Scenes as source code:
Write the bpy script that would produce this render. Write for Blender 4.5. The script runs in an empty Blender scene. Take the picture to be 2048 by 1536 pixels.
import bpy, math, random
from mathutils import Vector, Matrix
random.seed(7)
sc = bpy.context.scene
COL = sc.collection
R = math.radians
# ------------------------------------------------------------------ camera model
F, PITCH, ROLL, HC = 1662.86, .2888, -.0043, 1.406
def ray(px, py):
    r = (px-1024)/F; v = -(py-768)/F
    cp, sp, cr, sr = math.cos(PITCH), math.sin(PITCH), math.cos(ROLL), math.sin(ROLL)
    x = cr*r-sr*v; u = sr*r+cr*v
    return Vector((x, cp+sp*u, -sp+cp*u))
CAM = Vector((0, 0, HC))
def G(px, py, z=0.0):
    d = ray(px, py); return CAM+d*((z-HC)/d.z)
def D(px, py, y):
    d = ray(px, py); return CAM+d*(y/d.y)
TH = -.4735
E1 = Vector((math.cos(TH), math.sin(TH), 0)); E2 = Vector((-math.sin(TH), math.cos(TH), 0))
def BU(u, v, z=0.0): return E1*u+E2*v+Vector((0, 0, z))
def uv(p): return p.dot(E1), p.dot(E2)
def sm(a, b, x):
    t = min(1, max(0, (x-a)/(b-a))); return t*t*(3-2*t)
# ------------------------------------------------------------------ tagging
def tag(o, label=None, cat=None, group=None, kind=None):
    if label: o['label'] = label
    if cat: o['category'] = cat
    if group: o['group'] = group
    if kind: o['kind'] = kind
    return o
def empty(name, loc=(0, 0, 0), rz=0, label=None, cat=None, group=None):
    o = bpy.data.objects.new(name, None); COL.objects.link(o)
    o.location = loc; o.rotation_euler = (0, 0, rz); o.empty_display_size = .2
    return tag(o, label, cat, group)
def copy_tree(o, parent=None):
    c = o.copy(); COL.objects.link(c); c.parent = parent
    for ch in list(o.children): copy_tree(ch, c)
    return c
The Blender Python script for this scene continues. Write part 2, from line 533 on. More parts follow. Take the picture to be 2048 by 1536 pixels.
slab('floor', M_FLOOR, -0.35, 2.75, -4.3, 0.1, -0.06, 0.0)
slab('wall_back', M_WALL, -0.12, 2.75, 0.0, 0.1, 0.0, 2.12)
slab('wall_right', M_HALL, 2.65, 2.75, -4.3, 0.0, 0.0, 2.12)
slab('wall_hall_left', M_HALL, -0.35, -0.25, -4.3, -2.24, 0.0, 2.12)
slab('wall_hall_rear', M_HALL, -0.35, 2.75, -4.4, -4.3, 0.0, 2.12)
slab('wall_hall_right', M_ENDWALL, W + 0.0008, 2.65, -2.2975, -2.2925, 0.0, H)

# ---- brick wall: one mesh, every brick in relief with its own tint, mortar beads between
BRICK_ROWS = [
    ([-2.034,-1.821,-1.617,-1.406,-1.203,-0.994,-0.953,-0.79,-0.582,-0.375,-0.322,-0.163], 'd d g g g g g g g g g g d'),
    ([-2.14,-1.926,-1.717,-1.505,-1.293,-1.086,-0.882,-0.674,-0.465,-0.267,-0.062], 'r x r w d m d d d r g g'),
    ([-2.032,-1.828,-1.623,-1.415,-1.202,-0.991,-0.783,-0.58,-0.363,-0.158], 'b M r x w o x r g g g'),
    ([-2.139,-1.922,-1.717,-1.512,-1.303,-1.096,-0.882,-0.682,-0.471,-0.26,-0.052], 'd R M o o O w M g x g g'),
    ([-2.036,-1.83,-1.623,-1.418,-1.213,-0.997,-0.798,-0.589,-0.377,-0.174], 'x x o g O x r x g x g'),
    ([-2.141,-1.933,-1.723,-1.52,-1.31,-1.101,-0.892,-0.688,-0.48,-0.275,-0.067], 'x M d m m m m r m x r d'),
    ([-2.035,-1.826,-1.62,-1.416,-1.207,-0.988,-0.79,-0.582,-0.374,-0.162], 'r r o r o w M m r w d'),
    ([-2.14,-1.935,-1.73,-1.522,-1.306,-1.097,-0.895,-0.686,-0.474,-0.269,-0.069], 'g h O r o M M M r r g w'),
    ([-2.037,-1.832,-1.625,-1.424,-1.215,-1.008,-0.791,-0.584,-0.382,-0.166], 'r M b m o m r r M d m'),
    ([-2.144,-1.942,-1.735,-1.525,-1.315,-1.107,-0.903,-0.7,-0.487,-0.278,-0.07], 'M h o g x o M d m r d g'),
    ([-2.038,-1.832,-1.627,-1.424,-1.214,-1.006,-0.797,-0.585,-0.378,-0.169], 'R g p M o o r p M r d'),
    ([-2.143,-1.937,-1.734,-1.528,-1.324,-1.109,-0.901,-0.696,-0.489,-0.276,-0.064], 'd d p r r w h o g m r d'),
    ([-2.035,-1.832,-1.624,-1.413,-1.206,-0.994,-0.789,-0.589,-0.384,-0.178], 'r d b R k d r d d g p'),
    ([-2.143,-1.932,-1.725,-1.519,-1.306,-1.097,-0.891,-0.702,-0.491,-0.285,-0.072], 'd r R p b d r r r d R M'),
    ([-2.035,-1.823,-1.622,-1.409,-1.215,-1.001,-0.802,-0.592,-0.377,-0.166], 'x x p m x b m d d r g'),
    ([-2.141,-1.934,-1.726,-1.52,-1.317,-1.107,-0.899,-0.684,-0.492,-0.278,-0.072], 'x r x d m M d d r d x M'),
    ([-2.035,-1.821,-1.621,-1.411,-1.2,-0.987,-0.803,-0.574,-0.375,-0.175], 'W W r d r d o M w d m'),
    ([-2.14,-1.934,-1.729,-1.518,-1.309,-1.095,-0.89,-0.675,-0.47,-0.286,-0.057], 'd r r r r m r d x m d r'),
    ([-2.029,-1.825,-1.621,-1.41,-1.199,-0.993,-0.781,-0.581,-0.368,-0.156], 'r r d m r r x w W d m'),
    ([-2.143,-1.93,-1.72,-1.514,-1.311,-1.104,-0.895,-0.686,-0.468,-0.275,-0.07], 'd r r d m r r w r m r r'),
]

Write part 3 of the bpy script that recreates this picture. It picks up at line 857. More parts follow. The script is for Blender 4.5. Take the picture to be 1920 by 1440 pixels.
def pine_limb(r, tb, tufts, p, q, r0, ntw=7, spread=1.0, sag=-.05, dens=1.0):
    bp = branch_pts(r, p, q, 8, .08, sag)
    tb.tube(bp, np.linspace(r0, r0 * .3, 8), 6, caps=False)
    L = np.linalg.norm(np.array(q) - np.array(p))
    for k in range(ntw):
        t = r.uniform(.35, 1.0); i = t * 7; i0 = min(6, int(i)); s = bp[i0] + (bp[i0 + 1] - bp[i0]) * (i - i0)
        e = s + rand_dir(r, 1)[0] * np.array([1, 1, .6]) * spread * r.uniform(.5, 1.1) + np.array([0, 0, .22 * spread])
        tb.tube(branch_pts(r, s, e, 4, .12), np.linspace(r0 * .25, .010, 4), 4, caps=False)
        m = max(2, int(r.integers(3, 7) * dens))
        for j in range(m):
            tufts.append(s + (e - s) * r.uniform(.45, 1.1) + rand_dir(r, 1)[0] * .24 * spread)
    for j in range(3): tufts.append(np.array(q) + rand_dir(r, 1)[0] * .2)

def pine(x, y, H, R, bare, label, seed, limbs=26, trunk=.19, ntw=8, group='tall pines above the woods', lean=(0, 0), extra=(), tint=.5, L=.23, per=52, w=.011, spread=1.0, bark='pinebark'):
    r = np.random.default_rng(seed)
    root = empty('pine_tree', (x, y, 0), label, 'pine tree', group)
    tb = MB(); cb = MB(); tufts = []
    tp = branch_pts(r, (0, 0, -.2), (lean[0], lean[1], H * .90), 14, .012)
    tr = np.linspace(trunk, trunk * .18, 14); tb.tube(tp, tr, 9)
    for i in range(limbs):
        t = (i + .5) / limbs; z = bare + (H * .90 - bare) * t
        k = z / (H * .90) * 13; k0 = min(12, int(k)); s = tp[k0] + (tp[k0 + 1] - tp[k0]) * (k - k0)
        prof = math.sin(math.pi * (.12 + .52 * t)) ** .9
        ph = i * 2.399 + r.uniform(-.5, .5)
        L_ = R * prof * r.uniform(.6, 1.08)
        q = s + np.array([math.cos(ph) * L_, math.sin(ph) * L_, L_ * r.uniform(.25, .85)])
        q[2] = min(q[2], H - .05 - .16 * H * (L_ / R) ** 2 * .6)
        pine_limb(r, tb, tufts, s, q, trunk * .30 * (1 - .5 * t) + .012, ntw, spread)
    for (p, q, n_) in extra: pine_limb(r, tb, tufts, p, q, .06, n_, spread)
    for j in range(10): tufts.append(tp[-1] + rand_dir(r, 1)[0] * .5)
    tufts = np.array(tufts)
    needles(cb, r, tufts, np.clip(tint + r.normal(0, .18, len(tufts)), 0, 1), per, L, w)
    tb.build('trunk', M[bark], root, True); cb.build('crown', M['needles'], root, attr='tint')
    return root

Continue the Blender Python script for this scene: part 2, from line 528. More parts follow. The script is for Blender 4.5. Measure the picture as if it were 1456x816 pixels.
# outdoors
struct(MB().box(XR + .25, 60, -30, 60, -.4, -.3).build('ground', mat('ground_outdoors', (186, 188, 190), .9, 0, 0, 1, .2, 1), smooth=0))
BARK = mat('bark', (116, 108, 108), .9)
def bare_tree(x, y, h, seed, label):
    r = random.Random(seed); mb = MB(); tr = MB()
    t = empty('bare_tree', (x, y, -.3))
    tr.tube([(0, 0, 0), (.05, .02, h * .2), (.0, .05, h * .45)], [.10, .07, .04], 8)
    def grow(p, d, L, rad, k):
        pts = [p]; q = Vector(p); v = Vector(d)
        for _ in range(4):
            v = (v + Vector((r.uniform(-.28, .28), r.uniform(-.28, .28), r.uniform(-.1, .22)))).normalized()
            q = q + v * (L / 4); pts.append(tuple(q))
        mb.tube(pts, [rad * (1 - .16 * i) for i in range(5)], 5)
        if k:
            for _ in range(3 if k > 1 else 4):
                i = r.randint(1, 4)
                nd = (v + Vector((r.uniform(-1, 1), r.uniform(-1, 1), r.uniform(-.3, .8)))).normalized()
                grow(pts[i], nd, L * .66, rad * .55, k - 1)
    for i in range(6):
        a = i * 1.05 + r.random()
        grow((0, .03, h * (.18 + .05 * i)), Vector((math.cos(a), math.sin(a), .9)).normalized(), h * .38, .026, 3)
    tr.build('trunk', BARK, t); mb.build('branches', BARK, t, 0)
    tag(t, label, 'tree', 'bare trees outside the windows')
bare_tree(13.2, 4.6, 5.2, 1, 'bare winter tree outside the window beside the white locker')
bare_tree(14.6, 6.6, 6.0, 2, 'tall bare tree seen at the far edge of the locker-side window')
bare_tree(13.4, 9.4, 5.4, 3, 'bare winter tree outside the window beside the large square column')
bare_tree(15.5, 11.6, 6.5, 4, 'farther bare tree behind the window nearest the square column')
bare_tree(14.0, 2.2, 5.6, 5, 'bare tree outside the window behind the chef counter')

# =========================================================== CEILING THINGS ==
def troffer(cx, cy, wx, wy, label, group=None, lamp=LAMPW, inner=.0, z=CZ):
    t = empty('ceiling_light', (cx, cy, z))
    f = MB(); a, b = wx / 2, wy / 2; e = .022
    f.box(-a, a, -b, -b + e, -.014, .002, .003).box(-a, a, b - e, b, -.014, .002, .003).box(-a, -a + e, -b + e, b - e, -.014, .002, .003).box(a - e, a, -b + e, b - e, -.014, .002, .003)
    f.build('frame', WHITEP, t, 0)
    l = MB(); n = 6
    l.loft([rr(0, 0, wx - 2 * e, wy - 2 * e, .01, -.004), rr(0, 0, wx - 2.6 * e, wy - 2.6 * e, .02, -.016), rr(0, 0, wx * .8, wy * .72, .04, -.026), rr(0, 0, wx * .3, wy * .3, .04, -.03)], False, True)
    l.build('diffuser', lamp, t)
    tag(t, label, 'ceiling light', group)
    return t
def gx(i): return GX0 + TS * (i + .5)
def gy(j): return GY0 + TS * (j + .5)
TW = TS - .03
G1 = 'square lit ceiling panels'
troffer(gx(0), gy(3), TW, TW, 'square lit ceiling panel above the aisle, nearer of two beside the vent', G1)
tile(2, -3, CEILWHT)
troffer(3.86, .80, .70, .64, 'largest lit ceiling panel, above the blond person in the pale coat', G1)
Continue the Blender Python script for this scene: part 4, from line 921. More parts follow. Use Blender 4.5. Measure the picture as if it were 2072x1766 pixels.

[Goal]:
Set down exactly the lines from the line that contains "Write part 3" to the line that contains "for j in range(3): tufts.append(np.array(q)", both lines included, and nothing more.

[Task solution]:
Write part 3 of the bpy script that recreates this picture. It picks up at line 857. More parts follow. The script is for Blender 4.5. Take the picture to be 1920 by 1440 pixels.
def pine_limb(r, tb, tufts, p, q, r0, ntw=7, spread=1.0, sag=-.05, dens=1.0):
    bp = branch_pts(r, p, q, 8, .08, sag)
    tb.tube(bp, np.linspace(r0, r0 * .3, 8), 6, caps=False)
    L = np.linalg.norm(np.array(q) - np.array(p))
    for k in range(ntw):
        t = r.uniform(.35, 1.0); i = t * 7; i0 = min(6, int(i)); s = bp[i0] + (bp[i0 + 1] - bp[i0]) * (i - i0)
        e = s + rand_dir(r, 1)[0] * np.array([1, 1, .6]) * spread * r.uniform(.5, 1.1) + np.array([0, 0, .22 * spread])
        tb.tube(branch_pts(r, s, e, 4, .12), np.linspace(r0 * .25, .010, 4), 4, caps=False)
        m = max(2, int(r.integers(3, 7) * dens))
        for j in range(m):
            tufts.append(s + (e - s) * r.uniform(.45, 1.1) + rand_dir(r, 1)[0] * .24 * spread)
    for j in range(3): tufts.append(np.array(q) + rand_dir(r, 1)[0] * .2)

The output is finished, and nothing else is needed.